---------- Provided data ----------
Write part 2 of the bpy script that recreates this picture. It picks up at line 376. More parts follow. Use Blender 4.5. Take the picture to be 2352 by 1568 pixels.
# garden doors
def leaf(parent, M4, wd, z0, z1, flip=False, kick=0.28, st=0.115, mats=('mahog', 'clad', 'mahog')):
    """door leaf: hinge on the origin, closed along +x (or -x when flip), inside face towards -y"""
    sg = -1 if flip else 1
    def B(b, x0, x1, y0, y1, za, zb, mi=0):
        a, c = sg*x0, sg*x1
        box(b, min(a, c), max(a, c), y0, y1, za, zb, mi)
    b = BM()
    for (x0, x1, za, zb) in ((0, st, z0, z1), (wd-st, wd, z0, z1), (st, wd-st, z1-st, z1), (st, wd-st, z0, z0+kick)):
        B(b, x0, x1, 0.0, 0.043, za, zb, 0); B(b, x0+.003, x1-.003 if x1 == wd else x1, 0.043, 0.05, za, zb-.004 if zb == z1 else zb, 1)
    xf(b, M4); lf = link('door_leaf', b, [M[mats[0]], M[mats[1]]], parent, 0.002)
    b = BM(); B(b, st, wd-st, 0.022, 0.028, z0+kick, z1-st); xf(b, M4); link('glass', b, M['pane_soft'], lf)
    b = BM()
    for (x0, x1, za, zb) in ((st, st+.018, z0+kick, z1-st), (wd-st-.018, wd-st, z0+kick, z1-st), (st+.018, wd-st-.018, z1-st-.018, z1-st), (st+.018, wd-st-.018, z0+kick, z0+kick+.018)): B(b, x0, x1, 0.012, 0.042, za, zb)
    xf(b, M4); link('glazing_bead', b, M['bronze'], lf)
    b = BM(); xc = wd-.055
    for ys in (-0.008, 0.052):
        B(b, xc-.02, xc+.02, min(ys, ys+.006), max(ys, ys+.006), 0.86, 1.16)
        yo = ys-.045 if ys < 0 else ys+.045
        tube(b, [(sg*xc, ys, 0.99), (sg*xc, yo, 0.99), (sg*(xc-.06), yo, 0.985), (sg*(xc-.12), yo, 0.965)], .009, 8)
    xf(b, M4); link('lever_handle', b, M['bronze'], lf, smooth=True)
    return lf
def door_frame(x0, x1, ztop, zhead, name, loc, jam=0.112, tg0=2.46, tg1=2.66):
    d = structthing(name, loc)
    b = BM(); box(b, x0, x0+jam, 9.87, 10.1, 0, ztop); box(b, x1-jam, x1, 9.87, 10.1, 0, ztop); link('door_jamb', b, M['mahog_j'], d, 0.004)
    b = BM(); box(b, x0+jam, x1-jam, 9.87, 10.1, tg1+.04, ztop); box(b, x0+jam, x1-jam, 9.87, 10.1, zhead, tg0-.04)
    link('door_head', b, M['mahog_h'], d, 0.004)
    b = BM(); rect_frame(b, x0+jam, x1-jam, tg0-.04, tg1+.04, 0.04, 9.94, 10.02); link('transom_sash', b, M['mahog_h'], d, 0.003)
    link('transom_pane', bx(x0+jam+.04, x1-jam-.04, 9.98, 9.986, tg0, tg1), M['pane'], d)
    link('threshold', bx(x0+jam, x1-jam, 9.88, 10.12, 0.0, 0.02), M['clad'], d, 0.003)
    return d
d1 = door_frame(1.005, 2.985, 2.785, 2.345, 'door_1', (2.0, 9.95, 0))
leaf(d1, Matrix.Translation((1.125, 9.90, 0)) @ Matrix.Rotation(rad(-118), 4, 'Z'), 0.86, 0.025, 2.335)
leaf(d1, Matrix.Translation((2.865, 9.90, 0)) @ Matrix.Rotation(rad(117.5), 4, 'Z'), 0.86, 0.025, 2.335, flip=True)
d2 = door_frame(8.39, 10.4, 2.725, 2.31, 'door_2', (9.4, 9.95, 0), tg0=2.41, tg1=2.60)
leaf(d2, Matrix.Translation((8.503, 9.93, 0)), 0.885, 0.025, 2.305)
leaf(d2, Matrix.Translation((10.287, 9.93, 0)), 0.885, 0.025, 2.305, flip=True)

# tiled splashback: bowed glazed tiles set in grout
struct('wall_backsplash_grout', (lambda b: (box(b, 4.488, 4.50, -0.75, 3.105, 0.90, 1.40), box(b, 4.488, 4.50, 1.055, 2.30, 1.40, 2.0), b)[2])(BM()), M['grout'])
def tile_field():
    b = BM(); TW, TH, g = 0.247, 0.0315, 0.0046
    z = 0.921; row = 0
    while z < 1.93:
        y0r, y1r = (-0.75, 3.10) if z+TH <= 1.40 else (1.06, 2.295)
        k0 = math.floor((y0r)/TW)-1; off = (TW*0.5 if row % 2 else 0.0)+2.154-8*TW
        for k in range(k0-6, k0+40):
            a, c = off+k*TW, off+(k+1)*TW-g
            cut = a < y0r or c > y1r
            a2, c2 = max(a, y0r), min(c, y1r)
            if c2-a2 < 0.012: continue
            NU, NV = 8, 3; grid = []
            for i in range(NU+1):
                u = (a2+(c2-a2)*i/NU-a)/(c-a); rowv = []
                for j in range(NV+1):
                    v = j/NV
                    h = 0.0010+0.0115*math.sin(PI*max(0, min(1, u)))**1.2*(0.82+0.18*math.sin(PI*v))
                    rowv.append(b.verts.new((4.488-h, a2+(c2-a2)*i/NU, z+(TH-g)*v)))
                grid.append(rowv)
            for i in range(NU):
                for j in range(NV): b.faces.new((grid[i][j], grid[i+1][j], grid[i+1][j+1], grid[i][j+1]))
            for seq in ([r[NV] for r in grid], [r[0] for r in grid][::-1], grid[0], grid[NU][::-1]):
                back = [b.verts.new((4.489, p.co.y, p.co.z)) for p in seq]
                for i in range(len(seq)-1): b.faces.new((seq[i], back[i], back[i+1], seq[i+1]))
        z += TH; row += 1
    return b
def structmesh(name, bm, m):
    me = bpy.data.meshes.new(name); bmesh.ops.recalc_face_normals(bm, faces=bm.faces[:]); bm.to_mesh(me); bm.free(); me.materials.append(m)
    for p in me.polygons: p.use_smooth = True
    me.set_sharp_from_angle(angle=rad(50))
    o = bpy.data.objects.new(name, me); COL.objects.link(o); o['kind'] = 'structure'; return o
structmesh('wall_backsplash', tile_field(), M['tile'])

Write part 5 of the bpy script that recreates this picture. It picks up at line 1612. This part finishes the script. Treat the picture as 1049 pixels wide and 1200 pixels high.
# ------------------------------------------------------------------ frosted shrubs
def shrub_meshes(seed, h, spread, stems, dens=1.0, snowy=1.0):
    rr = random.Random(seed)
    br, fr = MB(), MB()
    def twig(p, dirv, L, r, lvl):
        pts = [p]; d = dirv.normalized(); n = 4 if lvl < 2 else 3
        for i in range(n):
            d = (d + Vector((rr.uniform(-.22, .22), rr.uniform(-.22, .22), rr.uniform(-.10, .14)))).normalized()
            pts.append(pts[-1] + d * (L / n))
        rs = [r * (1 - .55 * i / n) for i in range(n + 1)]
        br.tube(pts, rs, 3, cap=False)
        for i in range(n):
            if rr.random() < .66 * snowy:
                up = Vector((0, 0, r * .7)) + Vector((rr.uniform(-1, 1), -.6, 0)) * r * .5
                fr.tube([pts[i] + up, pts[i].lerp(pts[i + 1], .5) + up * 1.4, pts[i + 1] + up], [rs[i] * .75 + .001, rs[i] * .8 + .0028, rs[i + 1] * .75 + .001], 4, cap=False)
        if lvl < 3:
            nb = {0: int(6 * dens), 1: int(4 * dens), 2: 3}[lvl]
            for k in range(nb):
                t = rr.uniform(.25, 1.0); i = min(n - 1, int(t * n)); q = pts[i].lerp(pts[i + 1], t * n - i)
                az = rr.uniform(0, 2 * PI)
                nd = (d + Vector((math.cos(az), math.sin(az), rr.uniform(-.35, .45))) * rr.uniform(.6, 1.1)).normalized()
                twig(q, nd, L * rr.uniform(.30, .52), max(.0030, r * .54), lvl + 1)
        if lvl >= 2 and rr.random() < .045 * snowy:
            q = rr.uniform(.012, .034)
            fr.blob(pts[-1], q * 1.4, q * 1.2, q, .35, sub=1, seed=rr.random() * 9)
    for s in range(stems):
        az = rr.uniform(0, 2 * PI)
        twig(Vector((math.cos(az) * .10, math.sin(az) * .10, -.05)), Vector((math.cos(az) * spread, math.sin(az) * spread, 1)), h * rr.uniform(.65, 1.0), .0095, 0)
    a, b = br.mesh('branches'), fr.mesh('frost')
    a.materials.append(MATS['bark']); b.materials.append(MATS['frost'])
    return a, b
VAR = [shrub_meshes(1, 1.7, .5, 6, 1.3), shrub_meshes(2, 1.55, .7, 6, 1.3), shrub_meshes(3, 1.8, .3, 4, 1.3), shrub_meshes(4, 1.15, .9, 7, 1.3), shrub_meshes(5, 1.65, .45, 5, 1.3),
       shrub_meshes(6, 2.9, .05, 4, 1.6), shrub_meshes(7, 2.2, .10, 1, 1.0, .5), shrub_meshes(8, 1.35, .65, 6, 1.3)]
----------
Task goal ▸ Go through the material and select each line with the string "part" in it.

The result ▸
Write part 2 of the bpy script that recreates this picture. It picks up at line 376. More parts follow. Use Blender 4.5. Take the picture to be 2352 by 1568 pixels.
Write part 5 of the bpy script that recreates this picture. It picks up at line 1612. This part finishes the script. Treat the picture as 1049 pixels wide and 1200 pixels high.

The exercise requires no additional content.